Required task:
Copy out each line below exactly as it appears.

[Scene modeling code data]
────────────────────────────────────────

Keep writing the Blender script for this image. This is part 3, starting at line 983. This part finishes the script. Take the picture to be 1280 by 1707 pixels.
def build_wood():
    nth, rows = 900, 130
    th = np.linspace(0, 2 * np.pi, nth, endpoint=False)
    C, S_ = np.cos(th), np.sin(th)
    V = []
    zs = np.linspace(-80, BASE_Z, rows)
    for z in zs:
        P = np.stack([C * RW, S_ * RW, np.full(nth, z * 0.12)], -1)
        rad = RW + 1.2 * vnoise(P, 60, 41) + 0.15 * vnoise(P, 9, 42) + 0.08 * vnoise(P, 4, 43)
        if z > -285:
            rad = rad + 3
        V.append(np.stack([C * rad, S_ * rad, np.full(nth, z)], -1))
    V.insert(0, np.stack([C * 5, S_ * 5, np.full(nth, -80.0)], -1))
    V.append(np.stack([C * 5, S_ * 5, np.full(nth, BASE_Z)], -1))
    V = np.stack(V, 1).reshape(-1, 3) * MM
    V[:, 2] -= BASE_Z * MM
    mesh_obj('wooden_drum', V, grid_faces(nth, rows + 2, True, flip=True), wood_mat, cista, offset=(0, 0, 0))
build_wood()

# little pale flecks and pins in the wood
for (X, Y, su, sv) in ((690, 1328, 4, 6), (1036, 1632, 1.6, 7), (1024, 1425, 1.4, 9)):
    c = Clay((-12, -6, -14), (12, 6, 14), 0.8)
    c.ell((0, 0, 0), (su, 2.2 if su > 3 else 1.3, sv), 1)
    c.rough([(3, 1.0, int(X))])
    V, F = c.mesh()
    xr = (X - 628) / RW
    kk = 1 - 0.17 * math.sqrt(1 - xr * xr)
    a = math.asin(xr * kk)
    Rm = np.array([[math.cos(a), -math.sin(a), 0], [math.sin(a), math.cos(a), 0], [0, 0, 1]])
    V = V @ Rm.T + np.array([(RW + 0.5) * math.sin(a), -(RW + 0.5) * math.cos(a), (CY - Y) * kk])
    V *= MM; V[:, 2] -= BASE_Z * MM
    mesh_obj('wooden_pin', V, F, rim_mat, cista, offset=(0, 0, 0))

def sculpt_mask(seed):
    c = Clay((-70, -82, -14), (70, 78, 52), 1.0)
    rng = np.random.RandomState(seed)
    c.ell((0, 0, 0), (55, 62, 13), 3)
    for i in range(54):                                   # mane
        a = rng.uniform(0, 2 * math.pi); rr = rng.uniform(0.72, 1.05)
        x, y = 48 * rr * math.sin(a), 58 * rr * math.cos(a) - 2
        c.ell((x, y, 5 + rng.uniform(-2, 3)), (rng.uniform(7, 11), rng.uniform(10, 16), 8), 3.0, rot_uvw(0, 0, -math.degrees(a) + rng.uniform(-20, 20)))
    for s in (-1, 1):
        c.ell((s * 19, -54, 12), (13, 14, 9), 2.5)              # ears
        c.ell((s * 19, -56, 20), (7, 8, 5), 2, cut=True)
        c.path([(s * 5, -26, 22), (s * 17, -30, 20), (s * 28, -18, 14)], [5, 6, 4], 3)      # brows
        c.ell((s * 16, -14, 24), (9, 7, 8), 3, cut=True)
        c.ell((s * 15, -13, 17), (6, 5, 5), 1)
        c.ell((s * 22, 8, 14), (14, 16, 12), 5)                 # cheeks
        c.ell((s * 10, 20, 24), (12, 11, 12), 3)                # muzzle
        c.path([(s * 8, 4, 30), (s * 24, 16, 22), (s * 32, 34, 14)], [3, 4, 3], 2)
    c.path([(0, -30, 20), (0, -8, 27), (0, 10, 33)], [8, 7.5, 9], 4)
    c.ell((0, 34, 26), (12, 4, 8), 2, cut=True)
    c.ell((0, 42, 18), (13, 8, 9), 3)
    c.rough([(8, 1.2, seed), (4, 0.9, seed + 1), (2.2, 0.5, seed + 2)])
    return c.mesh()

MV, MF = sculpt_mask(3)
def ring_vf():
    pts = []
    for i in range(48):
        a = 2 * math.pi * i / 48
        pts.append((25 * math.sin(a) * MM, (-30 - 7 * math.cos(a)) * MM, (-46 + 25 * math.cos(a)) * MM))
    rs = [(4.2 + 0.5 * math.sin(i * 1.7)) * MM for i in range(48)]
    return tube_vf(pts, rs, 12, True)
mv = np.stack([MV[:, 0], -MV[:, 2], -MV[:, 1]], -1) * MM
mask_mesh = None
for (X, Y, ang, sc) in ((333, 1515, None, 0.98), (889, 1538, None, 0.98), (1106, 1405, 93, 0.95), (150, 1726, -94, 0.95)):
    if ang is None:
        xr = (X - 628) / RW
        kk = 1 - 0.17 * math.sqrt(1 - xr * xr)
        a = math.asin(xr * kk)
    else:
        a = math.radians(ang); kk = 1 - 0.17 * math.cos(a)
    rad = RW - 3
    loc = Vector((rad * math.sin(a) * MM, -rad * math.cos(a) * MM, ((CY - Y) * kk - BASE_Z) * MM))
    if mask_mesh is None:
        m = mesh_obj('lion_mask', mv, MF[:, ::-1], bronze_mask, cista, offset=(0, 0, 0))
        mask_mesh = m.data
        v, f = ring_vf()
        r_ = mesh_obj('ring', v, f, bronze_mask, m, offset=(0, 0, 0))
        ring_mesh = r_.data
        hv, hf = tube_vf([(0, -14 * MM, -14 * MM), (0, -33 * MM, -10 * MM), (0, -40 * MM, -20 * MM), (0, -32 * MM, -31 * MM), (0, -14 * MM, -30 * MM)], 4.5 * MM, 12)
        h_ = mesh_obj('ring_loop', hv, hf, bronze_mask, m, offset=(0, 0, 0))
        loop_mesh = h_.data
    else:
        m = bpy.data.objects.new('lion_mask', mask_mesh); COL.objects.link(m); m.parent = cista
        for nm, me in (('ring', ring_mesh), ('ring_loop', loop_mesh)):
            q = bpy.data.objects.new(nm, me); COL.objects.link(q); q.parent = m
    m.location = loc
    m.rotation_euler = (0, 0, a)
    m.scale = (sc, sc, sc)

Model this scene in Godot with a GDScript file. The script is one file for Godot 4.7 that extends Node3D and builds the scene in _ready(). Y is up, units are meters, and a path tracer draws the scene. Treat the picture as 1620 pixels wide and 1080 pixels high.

────────────────────────────────────────

Exercise response:
Keep writing the Blender script for this image. This is part 3, starting at line 983. This part finishes the script. Take the picture to be 1280 by 1707 pixels.
def build_wood():
    nth, rows = 900, 130
    th = np.linspace(0, 2 * np.pi, nth, endpoint=False)
    C, S_ = np.cos(th), np.sin(th)
    V = []
    zs = np.linspace(-80, BASE_Z, rows)
    for z in zs:
        P = np.stack([C * RW, S_ * RW, np.full(nth, z * 0.12)], -1)
        rad = RW + 1.2 * vnoise(P, 60, 41) + 0.15 * vnoise(P, 9, 42) + 0.08 * vnoise(P, 4, 43)
        if z > -285:
            rad = rad + 3
        V.append(np.stack([C * rad, S_ * rad, np.full(nth, z)], -1))
    V.insert(0, np.stack([C * 5, S_ * 5, np.full(nth, -80.0)], -1))
    V.append(np.stack([C * 5, S_ * 5, np.full(nth, BASE_Z)], -1))
    V = np.stack(V, 1).reshape(-1, 3) * MM
    V[:, 2] -= BASE_Z * MM
    mesh_obj('wooden_drum', V, grid_faces(nth, rows + 2, True, flip=True), wood_mat, cista, offset=(0, 0, 0))
build_wood()

# little pale flecks and pins in the wood
for (X, Y, su, sv) in ((690, 1328, 4, 6), (1036, 1632, 1.6, 7), (1024, 1425, 1.4, 9)):
    c = Clay((-12, -6, -14), (12, 6, 14), 0.8)
    c.ell((0, 0, 0), (su, 2.2 if su > 3 else 1.3, sv), 1)
    c.rough([(3, 1.0, int(X))])
    V, F = c.mesh()
    xr = (X - 628) / RW
    kk = 1 - 0.17 * math.sqrt(1 - xr * xr)
    a = math.asin(xr * kk)
    Rm = np.array([[math.cos(a), -math.sin(a), 0], [math.sin(a), math.cos(a), 0], [0, 0, 1]])
    V = V @ Rm.T + np.array([(RW + 0.5) * math.sin(a), -(RW + 0.5) * math.cos(a), (CY - Y) * kk])
    V *= MM; V[:, 2] -= BASE_Z * MM
    mesh_obj('wooden_pin', V, F, rim_mat, cista, offset=(0, 0, 0))

def sculpt_mask(seed):
    c = Clay((-70, -82, -14), (70, 78, 52), 1.0)
    rng = np.random.RandomState(seed)
    c.ell((0, 0, 0), (55, 62, 13), 3)
    for i in range(54):                                   # mane
        a = rng.uniform(0, 2 * math.pi); rr = rng.uniform(0.72, 1.05)
        x, y = 48 * rr * math.sin(a), 58 * rr * math.cos(a) - 2
        c.ell((x, y, 5 + rng.uniform(-2, 3)), (rng.uniform(7, 11), rng.uniform(10, 16), 8), 3.0, rot_uvw(0, 0, -math.degrees(a) + rng.uniform(-20, 20)))
    for s in (-1, 1):
        c.ell((s * 19, -54, 12), (13, 14, 9), 2.5)              # ears
        c.ell((s * 19, -56, 20), (7, 8, 5), 2, cut=True)
        c.path([(s * 5, -26, 22), (s * 17, -30, 20), (s * 28, -18, 14)], [5, 6, 4], 3)      # brows
        c.ell((s * 16, -14, 24), (9, 7, 8), 3, cut=True)
        c.ell((s * 15, -13, 17), (6, 5, 5), 1)
        c.ell((s * 22, 8, 14), (14, 16, 12), 5)                 # cheeks
        c.ell((s * 10, 20, 24), (12, 11, 12), 3)                # muzzle
        c.path([(s * 8, 4, 30), (s * 24, 16, 22), (s * 32, 34, 14)], [3, 4, 3], 2)
    c.path([(0, -30, 20), (0, -8, 27), (0, 10, 33)], [8, 7.5, 9], 4)
    c.ell((0, 34, 26), (12, 4, 8), 2, cut=True)
    c.ell((0, 42, 18), (13, 8, 9), 3)
    c.rough([(8, 1.2, seed), (4, 0.9, seed + 1), (2.2, 0.5, seed + 2)])
    return c.mesh()

MV, MF = sculpt_mask(3)
def ring_vf():
    pts = []
    for i in range(48):
        a = 2 * math.pi * i / 48
        pts.append((25 * math.sin(a) * MM, (-30 - 7 * math.cos(a)) * MM, (-46 + 25 * math.cos(a)) * MM))
    rs = [(4.2 + 0.5 * math.sin(i * 1.7)) * MM for i in range(48)]
    return tube_vf(pts, rs, 12, True)
mv = np.stack([MV[:, 0], -MV[:, 2], -MV[:, 1]], -1) * MM
mask_mesh = None
for (X, Y, ang, sc) in ((333, 1515, None, 0.98), (889, 1538, None, 0.98), (1106, 1405, 93, 0.95), (150, 1726, -94, 0.95)):
    if ang is None:
        xr = (X - 628) / RW
        kk = 1 - 0.17 * math.sqrt(1 - xr * xr)
        a = math.asin(xr * kk)
    else:
        a = math.radians(ang); kk = 1 - 0.17 * math.cos(a)
    rad = RW - 3
    loc = Vector((rad * math.sin(a) * MM, -rad * math.cos(a) * MM, ((CY - Y) * kk - BASE_Z) * MM))
    if mask_mesh is None:
        m = mesh_obj('lion_mask', mv, MF[:, ::-1], bronze_mask, cista, offset=(0, 0, 0))
        mask_mesh = m.data
        v, f = ring_vf()
        r_ = mesh_obj('ring', v, f, bronze_mask, m, offset=(0, 0, 0))
        ring_mesh = r_.data
        hv, hf = tube_vf([(0, -14 * MM, -14 * MM), (0, -33 * MM, -10 * MM), (0, -40 * MM, -20 * MM), (0, -32 * MM, -31 * MM), (0, -14 * MM, -30 * MM)], 4.5 * MM, 12)
        h_ = mesh_obj('ring_loop', hv, hf, bronze_mask, m, offset=(0, 0, 0))
        loop_mesh = h_.data
    else:
        m = bpy.data.objects.new('lion_mask', mask_mesh); COL.objects.link(m); m.parent = cista
        for nm, me in (('ring', ring_mesh), ('ring_loop', loop_mesh)):
            q = bpy.data.objects.new(nm, me); COL.objects.link(q); q.parent = m
    m.location = loc
    m.rotation_euler = (0, 0, a)
    m.scale = (sc, sc, sc)

Model this scene in Godot with a GDScript file. The script is one file for Godot 4.7 that extends Node3D and builds the scene in _ready(). Y is up, units are meters, and a path tracer draws the scene. Treat the picture as 1620 pixels wide and 1080 pixels high.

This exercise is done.